Certainly the costs are clear when we look at the devastation when huge swaths of people are out of work, like now, for no good reason except the flu. Almost 50% of our workforce knows they might lose their jobs when sick, multiplying many times over the negative impact of being one of the unlucky ones to get the flu during a really bad flu season like this. That possible job loss and passing germs on when sick at work also pushes up the private sector costs when people are unnecessarily fired and then replaced. We need to stabilize our workers just like we need to stabilize the housing market. We need workers who are not passing on potentially dangerous illnesses instead of just staying home and getting well. One key way to do that is making sure that everyone has earned paid sick time so that a public health crisis doesn’t become a negative economic impact.
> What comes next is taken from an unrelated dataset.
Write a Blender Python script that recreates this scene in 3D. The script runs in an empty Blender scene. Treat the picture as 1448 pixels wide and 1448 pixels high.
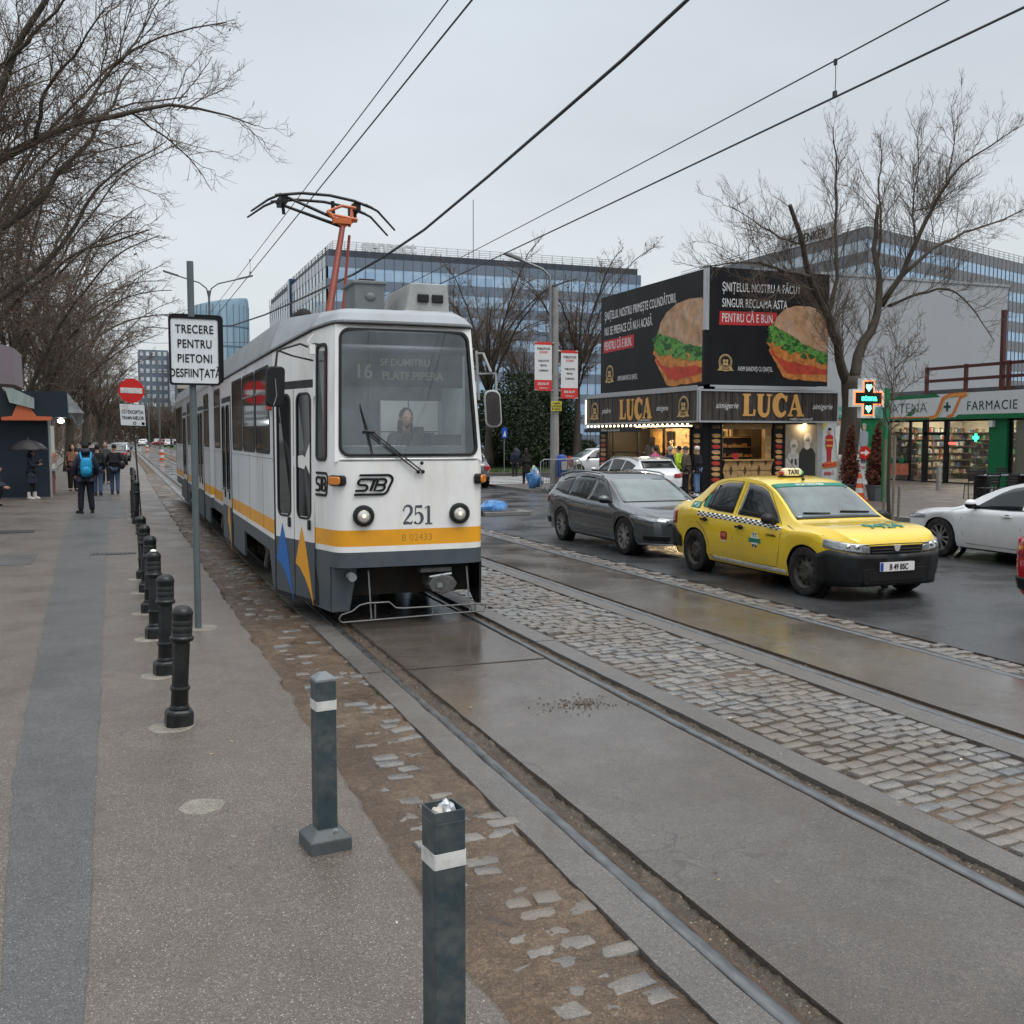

We need a public commitment to public health including such basic things as zero transmission for HIV and AIDS, which is completely attainable now but will require a major public health commitment. We should not be seeing 3,000 down with the flu in Massachusetts and not enough flu shots to go around for those most susceptible to the illnesses. Their vulnerability becomes a vulnerability for all of us. It’s cheaper to prevent than to treat or suffer the consequences.

It is not just the flu that is making us sick or worse, taking our children or hurting our future.

Just another lesson that our elected leaders could choose to learn that public health belongs to the public domain because it is a public good (or a public bad if we don’t do anything about it).